Requirement
Your task is to extract every line from the material below exactly.

□ □ □ □

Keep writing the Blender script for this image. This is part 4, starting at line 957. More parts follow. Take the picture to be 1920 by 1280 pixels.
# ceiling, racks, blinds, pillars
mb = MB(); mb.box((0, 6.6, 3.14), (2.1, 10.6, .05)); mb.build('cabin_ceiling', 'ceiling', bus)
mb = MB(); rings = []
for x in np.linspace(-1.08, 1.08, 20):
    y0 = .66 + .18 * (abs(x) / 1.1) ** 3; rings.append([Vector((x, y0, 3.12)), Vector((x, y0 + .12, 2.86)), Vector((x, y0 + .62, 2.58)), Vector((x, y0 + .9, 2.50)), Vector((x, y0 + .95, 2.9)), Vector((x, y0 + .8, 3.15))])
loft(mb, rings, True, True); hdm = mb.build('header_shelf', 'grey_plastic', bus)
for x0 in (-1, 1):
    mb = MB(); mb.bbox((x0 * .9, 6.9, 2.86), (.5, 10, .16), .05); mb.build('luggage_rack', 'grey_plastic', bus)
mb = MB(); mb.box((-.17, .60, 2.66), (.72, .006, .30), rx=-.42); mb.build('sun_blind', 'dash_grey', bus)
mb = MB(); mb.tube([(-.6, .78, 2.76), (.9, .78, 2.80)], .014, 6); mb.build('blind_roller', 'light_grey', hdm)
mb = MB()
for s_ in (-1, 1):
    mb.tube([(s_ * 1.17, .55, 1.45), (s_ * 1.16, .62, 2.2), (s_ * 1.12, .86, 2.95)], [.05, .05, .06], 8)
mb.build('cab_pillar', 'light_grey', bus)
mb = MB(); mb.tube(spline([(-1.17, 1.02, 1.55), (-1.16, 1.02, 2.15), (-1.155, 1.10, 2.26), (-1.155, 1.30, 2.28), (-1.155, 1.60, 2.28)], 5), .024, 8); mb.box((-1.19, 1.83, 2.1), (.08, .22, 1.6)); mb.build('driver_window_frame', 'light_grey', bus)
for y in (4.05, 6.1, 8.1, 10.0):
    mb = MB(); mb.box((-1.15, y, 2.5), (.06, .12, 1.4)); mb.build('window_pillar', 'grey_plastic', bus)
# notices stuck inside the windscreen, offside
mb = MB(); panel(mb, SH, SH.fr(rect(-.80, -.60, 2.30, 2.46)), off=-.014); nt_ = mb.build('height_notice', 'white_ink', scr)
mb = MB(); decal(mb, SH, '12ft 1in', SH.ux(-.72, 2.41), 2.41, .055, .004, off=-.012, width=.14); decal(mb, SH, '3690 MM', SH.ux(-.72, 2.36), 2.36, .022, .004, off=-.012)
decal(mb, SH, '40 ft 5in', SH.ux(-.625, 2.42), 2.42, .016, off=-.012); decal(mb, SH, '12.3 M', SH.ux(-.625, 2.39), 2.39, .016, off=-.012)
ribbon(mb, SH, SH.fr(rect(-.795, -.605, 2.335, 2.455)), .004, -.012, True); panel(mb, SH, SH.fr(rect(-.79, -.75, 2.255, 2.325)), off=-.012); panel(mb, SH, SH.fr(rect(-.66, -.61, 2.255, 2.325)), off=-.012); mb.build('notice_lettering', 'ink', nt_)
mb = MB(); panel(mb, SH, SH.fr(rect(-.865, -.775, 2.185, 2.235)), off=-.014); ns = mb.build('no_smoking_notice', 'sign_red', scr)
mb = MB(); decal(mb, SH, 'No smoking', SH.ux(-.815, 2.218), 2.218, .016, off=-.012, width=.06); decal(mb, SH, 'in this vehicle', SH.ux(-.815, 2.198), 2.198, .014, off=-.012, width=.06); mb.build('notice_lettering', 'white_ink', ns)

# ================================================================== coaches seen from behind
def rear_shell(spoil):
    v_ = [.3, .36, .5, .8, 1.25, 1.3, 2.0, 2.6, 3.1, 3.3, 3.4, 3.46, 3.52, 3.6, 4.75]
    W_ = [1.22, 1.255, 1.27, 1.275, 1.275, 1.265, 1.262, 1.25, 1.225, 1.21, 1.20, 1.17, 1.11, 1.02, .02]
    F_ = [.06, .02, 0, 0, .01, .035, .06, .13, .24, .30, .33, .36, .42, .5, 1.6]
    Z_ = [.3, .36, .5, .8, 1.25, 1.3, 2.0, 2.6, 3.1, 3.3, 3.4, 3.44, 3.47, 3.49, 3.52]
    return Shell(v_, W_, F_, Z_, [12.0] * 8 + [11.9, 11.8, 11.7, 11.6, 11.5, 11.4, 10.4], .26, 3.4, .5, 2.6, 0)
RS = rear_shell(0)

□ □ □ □

Expected output
Keep writing the Blender script for this image. This is part 4, starting at line 957. More parts follow. Take the picture to be 1920 by 1280 pixels.
# ceiling, racks, blinds, pillars
mb = MB(); mb.box((0, 6.6, 3.14), (2.1, 10.6, .05)); mb.build('cabin_ceiling', 'ceiling', bus)
mb = MB(); rings = []
for x in np.linspace(-1.08, 1.08, 20):
    y0 = .66 + .18 * (abs(x) / 1.1) ** 3; rings.append([Vector((x, y0, 3.12)), Vector((x, y0 + .12, 2.86)), Vector((x, y0 + .62, 2.58)), Vector((x, y0 + .9, 2.50)), Vector((x, y0 + .95, 2.9)), Vector((x, y0 + .8, 3.15))])
loft(mb, rings, True, True); hdm = mb.build('header_shelf', 'grey_plastic', bus)
for x0 in (-1, 1):
    mb = MB(); mb.bbox((x0 * .9, 6.9, 2.86), (.5, 10, .16), .05); mb.build('luggage_rack', 'grey_plastic', bus)
mb = MB(); mb.box((-.17, .60, 2.66), (.72, .006, .30), rx=-.42); mb.build('sun_blind', 'dash_grey', bus)
mb = MB(); mb.tube([(-.6, .78, 2.76), (.9, .78, 2.80)], .014, 6); mb.build('blind_roller', 'light_grey', hdm)
mb = MB()
for s_ in (-1, 1):
    mb.tube([(s_ * 1.17, .55, 1.45), (s_ * 1.16, .62, 2.2), (s_ * 1.12, .86, 2.95)], [.05, .05, .06], 8)
mb.build('cab_pillar', 'light_grey', bus)
mb = MB(); mb.tube(spline([(-1.17, 1.02, 1.55), (-1.16, 1.02, 2.15), (-1.155, 1.10, 2.26), (-1.155, 1.30, 2.28), (-1.155, 1.60, 2.28)], 5), .024, 8); mb.box((-1.19, 1.83, 2.1), (.08, .22, 1.6)); mb.build('driver_window_frame', 'light_grey', bus)
for y in (4.05, 6.1, 8.1, 10.0):
    mb = MB(); mb.box((-1.15, y, 2.5), (.06, .12, 1.4)); mb.build('window_pillar', 'grey_plastic', bus)
# notices stuck inside the windscreen, offside
mb = MB(); panel(mb, SH, SH.fr(rect(-.80, -.60, 2.30, 2.46)), off=-.014); nt_ = mb.build('height_notice', 'white_ink', scr)
mb = MB(); decal(mb, SH, '12ft 1in', SH.ux(-.72, 2.41), 2.41, .055, .004, off=-.012, width=.14); decal(mb, SH, '3690 MM', SH.ux(-.72, 2.36), 2.36, .022, .004, off=-.012)
decal(mb, SH, '40 ft 5in', SH.ux(-.625, 2.42), 2.42, .016, off=-.012); decal(mb, SH, '12.3 M', SH.ux(-.625, 2.39), 2.39, .016, off=-.012)
ribbon(mb, SH, SH.fr(rect(-.795, -.605, 2.335, 2.455)), .004, -.012, True); panel(mb, SH, SH.fr(rect(-.79, -.75, 2.255, 2.325)), off=-.012); panel(mb, SH, SH.fr(rect(-.66, -.61, 2.255, 2.325)), off=-.012); mb.build('notice_lettering', 'ink', nt_)
mb = MB(); panel(mb, SH, SH.fr(rect(-.865, -.775, 2.185, 2.235)), off=-.014); ns = mb.build('no_smoking_notice', 'sign_red', scr)
mb = MB(); decal(mb, SH, 'No smoking', SH.ux(-.815, 2.218), 2.218, .016, off=-.012, width=.06); decal(mb, SH, 'in this vehicle', SH.ux(-.815, 2.198), 2.198, .014, off=-.012, width=.06); mb.build('notice_lettering', 'white_ink', ns)

# ================================================================== coaches seen from behind
def rear_shell(spoil):
    v_ = [.3, .36, .5, .8, 1.25, 1.3, 2.0, 2.6, 3.1, 3.3, 3.4, 3.46, 3.52, 3.6, 4.75]
    W_ = [1.22, 1.255, 1.27, 1.275, 1.275, 1.265, 1.262, 1.25, 1.225, 1.21, 1.20, 1.17, 1.11, 1.02, .02]
    F_ = [.06, .02, 0, 0, .01, .035, .06, .13, .24, .30, .33, .36, .42, .5, 1.6]
    Z_ = [.3, .36, .5, .8, 1.25, 1.3, 2.0, 2.6, 3.1, 3.3, 3.4, 3.44, 3.47, 3.49, 3.52]
    return Shell(v_, W_, F_, Z_, [12.0] * 8 + [11.9, 11.8, 11.7, 11.6, 11.5, 11.4, 10.4], .26, 3.4, .5, 2.6, 0)
RS = rear_shell(0)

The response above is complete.